Exit Costs  

The losses associated with doubting,

questioning or changing one’s religious views.

If you’ve ever wondered why questioning your faith felt terrifying—or why leaving came with so much loss—you’re not alone. Exit costs help explain the emotional, relational, and practical pressures that keep people tied to religious systems long after doubts arise. Understanding these dynamics can be an important step toward self-compassion and healing.

Exit costs refer to the losses—real or anticipated—that can accompany doubting, questioning, or changing one’s religious beliefs. For many people, religious identity is deeply woven into family relationships, community belonging, moral frameworks, and practical life structures.
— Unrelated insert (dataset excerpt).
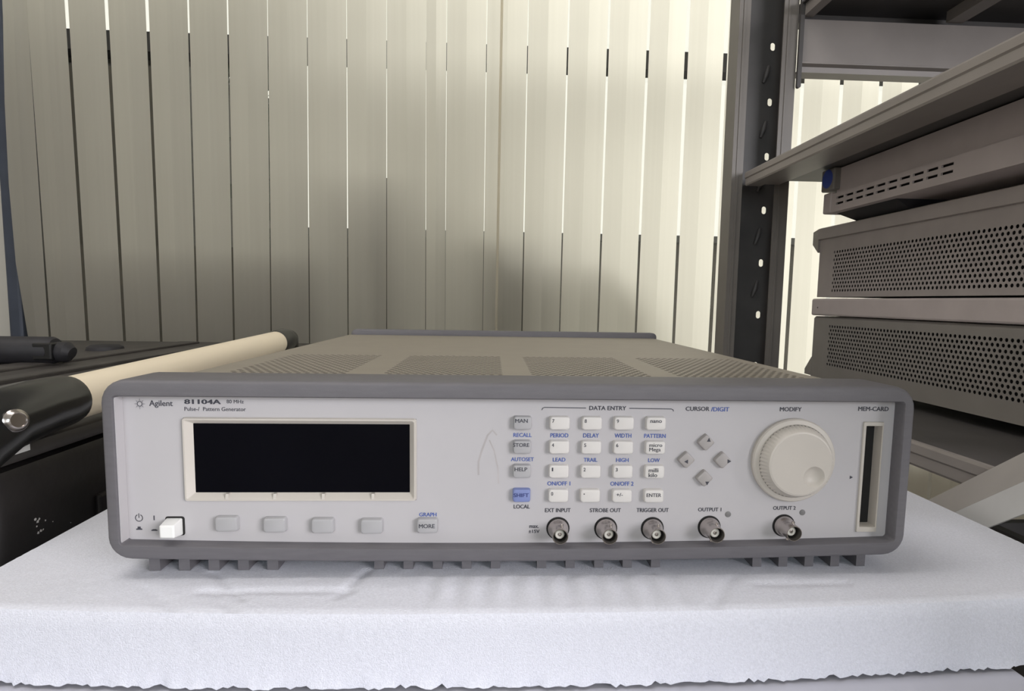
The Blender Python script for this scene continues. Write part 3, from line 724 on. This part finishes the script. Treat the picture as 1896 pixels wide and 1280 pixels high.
# ------------------------------------------------------------------ instruments on the rack
def instrument(name, label, cat, x0, x1, y0, y1, z0, z1, m, rows, py1, pz0, pz1, rear):
    o = thing(name, label, cat, ((x0+x1)/2, (y0+y1)/2, z0), 'perforated instruments stacked on the lower rack shelf')
    b = MB()
    b.box(x0+.003, x1, y0, y1, z1-.003, z1).box(x0+.003, x1, y0, y1, z0, z0+.003).box(x1-.003, x1, y0, y1, z0+.003, z1-.003)
    b.box(x0+.003, x1-.003, y0, y0+.003, z0+.003, z1-.003).box(x0+.003, x1-.003, y1-.003, y1, z0+.003, z1-.003)
    b.loft([[(x0+.003, y0, z1), (x0, y0, z1-.003), (x0, y0, pz1), (x0+.003, y0, pz1)], [(x0+.003, y1, z1), (x0, y1, z1-.003), (x0, y1, pz1), (x0+.003, y1, pz1)]])
    b.box(x0, x0+.003, y0, y1, z0, pz0)
    py0 = y0+.04
    b.box(x0, x0+.003, y0, py0, pz0, pz1).box(x0, x0+.003, py1, y1, pz0, pz1)
    p = (pz1-pz0)/rows*1.155; nc = round((py1-py0)/p-.5)
    b.perf((x0, py1, pz0), (0, -1, 0), (0, 0, 1), py1-py0, pz1-pz0, nc, rows, .0020, .0006, 10)
    b.build('case_body', m, o, 30)
    MB().box(x0+.010, x1-.006, y0+.006, y1-.006, z0+.006, z1-.006).build('inner_chassis', 'dark', o)
    return o
IB0 = .02
B = instrument('signal_generator', 'grey instrument with perforated side, upper of the two stacked on the lower rack shelf', 'test instrument', .4646, .88, IB0, .5545, .1430, .2436, 'inst', 11, .5190, .1493, .2087, None)
b = MB()
b.loft([[(.4605, IB0+.01, .2270), (.4605, IB0+.01, .2420), (.4646, IB0+.01, .2436), (.4646, IB0+.01, .2262)], [(.4605, .5545, .2270), (.4605, .5545, .2420), (.4646, .5545, .2436), (.4646, .5545, .2262)]])
b.build('top_rim', 'inst', B)
b = MB(); b.loft([[(.4615, .5545, .2425), (.50, .5545, .2425), (.50, .5545, .2080), (.4615, .5545, .2080)], [(.4655, .577, .2400), (.50, .577, .2400), (.50, .577, .2215), (.4655, .577, .2215)]])
b.build('rear_foot', 'instc', B)
Cc = instrument('signal_generator', 'darker grey instrument with perforated side, lowest of the stack on the lower rack shelf', 'test instrument', .4646, .88, IB0, .5580, .0250, .1150, 'instc', 11, .5190, .0445, .1040, None)
b = MB(); b.loft([[(.4640, .558, .054), (.50, .558, .054), (.50, .558, .026), (.4640, .558, .026)], [(.4655, .578, .034), (.50, .578, .034), (.50, .578, .0262), (.4655, .578, .0262)]])
b.build('rear_foot', 'instc', Cc)
for y in (.06, .50): MB().box(.48, .52, y, y+.03, .0141, .0252).build('foot', 'rubber', Cc)
for y in (.06, .50): MB().box(.82, .86, y, y+.03, .0141, .0252).build('foot', 'rubber', Cc)
T = thing('rack_drawer', 'flat plain grey slab clamped between the two perforated instruments on the rack', 'drawer', (.67, .29, .1162))
MB().bbox(.4612, .88, IB0, .5625, .1162, .1408, .0025).build('slab', 'slab', T)
MB().lathe((.4613, .5445, .1277), (-1, 0, 0), [(.0012, 0), (.0011, .0003)], 12).build('screw', 'dark', T)
# top instrument under the middle shelf
A = thing('slotted_instrument', 'grey instrument with slotted side and round blue sticker under the middle shelf', 'test instrument', (.63, .25, .2536))
AX = .4310
b = MB(); b.box(AX, .84, .05, .4730, .2536, .2559).box(AX, .84, .05, .473, .2752, .2774)
b.box(AX+.006, .84, .05, .473, .2774, .3105)
b.box(.837, .84, .05, .473, .2559, .2752); b.box(AX+.002, .837, .05, .053, .2559, .2752)
# slotted side band, two rows of slots
y0s, y1s, pt = .2637, .4667, .0203
b.box(AX, AX+.002, .05, y0s, .2559, .2752).box(AX, AX+.002, y1s, .4730, .2559, .2752)
for a, c in ((.2559, .2620), (.2648, .2694), (.2722, .2752)): b.box(AX, AX+.002, y0s, y1s, a, c)
for a, c in ((.2620, .2648), (.2694, .2722)):
    for k in range(11):
        yc = y1s-k*pt; b.box(AX, AX+.002, max(yc-.0045, y0s) if k < 10 else y0s, yc if k else y1s, a, c)
b.build('case_body', 'slab', A)
MB().box(AX+.006, .83, .055, .468, .2560, .2751).build('inner_chassis', 'dark', A)
MB().bbox(AX-.001, .84, .4732, .4924, .2536, .2806, .002).build('end_cap', 'slab', A)
o = MB().bbox(AX-.003, AX+.05, .4660, .4962, .2830, .3115, .002).build('corner_guard', 'instc', A)
sc = []
for k in range(24):
    t = 2*math.pi*k/24; sc.append((AX-.0032, .4811+.0121*math.cos(t), .2985+.0121*math.sin(t)))
MB().loft([[(x+.0002, y, z) for x, y, z in sc], sc]).build('round_sticker', 'blue', o)['label'] = 'round blue sticker'
b = MB(); b.loft([[(.4655, .368, .2438), (.53, .368, .2438), (.53, .472, .2438), (.4655, .472, .2438)], [(.4420, .360, .2535), (.53, .360, .2535), (.53, .478, .2535), (.4420, .478, .2535)]])
b.build('foot', 'rubber', A)
b = MB(); b.box(.47, .53, .07, .14, .2438, .2535); b.build('foot', 'rubber', A)
for y in (.07, .40): MB().box(.74, .80, y, y+.07, .2438, .2535).build('foot', 'rubber', A)

bn = thing('storage_bin', 'dark grey open storage bin on the bottom shelf, half hidden below the side brace', 'bin', (.65, .04, -.3785))
b = MB(); b.box(.44, .86, -.12, .20, -.3785, -.375)
for q in ((.44, .445, -.12, .20), (.855, .86, -.12, .20), (.445, .855, -.12, -.115), (.445, .855, .195, .20)): b.box(*q, -.375, -.065)
b.build('bin_body', 'rackd', bn)
MB().box(.436, .44, -.124, .204, -.085, -.065).box(.44, .864, -.124, -.12, -.085, -.065).box(.44, .864, .20, .204, -.085, -.065).build('rim', 'rackd', bn)

# ------------------------------------------------------------------ black equipment case with a cream handle
case = thing('equipment_case', 'black moulded equipment case with cream tube handle left of the pulse generator', 'case', (-.75, .5, FL))
CT = .0300; CXR = -.3335
MB().bbox(-1.25, CXR, .075, 1.02, FL+.002, .0155, .010).build('body', 'case', case, 40)
lid = MB().bbox(-1.25, CXR+.004, .070, 1.02, .0175, CT, .004).build('lid', 'casetop', case, 40)
for x, w, h in ((-.655, .020, .004), (-.565, .012, .005), (-.50, .006, .003)):
    MB().bbox(x-w, x+w, .09, .98, CT-.001, CT+h, .0015).build('lid_rib', 'casetop', lid)
for x in (.17, .215): MB().bbox(CXR-.001, CXR+.005, x, x+.018, FL+.05, -.03, .002).build('side_rib', 'case', case)
MB().lathe((-.7166, .801, CT), (0, 0, 1), [(.030, 0), (.028, .006), (.022, .0095), (.010, .0105)], 24).build('lid_button', 'rubber', lid, 40)
P0, P1 = Vector((-.3312, .140, .0520)), Vector((-.3335, .580, .0632))
hd = MB().tube([P0, P0.lerp(P1, .5), P1], .0168, 40).build('handle_tube', 'tube', case, 40)
hd['label'] = 'cream handle tube'
ax = (P1-P0).normalized()
def cap(P, d, name):
    b = MB(); b.tube([P-d*.004, P+d*.002, P+d*.012, P+d*.03, P+d*.060+Vector((0, 0, -.002)), P+d*.085+Vector((0, 0, -.010)), P+d*.100+Vector((-.008, 0, -.030)), P+d*.104+Vector((-.02, 0, -.07))],
                     [.0176, .0188, .0194, .0200, .0215, .0225, .022, .018], 32)
    return b.build(name, 'gloss', case, 50)
nb = cap(P0, -ax, 'handle_bracket')
b = MB(); b.tube([P1-ax*.002, P1+ax*.004, P1+ax*.030, P1+ax*.045, P1+ax*.052+Vector((0, 0, -.012)), P1+ax*.054+Vector((0, 0, -.04))], [.0176, .0186, .0190, .0180, .016, .014], 32)
b.build('handle_bracket', 'gloss', case, 50)
c = Vector((-.3090, .0665, .0520)); bd = Vector((.88, -.42, .18)).normalized()
MB().lathe(c-bd*.003, bd, [(.0072, 0), (.0072, .003), (.0062, .0040), (.0057, .0052), (.0045, .0060), (.0041, .0052), (.0016, .0050)], 24, False, True).build('bolt', 'nickel', nb, 40)
MB().box(CXR+.0045, CXR+.0052, .089, .1015, .0245, .0290).build('paper_label', 'paper', lid)['label'] = 'small white paper label'
rnd = random.Random(4); b = MB()
for (u, v, r) in ((66, 962, 3), (70, 966, 3), (73, 961, 2), (68, 975, 2), (71, 987, 2.5), (76, 983, 2.5), (80, 981, 2), (84, 964, 2), (98, 966, 1.2), (131, 968, 1)):
    p = up(u, v, 'x', CXR+.0002); q = r*.00042
    b.add([(CXR+.0002, p[1]+q*rnd.uniform(.6, 1.3)*math.cos(t), p[2]+q*rnd.uniform(.6, 1.3)*math.sin(t)) for t in [math.pi*2*k/7 for k in range(7)]], [tuple(range(7))])
b.build('paint_splash', 'paper', case)
# black carrying grip lying across the far part of the lid
gx0, gx1, gy, gz = -.86, -.632, .56, .0500
g = MB().tube([(gx0, gy, gz), (gx0+.1, gy, gz), (gx1-.004, gy, gz), (gx1, gy, gz)], [.0195, .0195, .0195, .017], 28).build('carry_grip', 'rubber', case, 40)
MB().bbox(gx1-.020, gx1+.006, gy-.0185, gy+.010, gz-.012, gz+.012, .002).build('clip', 'gloss', g)
MB().tube([(gx1, gy, gz-.002), (gx1+.016, gy, gz-.002), (gx1+.022, gy, gz-.004)], [.0145, .0145, .009], 20).build('end_plug', 'rubber', g, 40)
Because of this, even small shifts in belief can carry significant emotional, social, and material consequences.

Understanding exit costs helps explain why leaving a religion—or even privately questioning it—can feel frightening, destabilizing, or impossible, even when a belief system has become harmful.

Religious change does not happen in a single moment, and it does not look the same for everyone. People may move slowly, quietly, or publicly through different stages of questioning and change. Deconstruction, deconversion, and disaffiliation are all types of religious changes- exits in one means of another. Some changes like deconstruction can be internal while others like disaffiliation are often quite public.


Flowchart showing three stages: deconstruction, deconversion, and dissociation, with descriptions about beliefs and faith communities.

Types of Religious “Exits”

Exit Costs

Exit costs are one of the primary mechanisms that keep people tied to religious systems long after doubts arise. When belonging, safety, or survival feel threatened, staying may appear less painful than leaving—even when remaining causes harm. Exit costs take on many forms including: relational, psychological, economic, existential, developmental, cultural, & safety.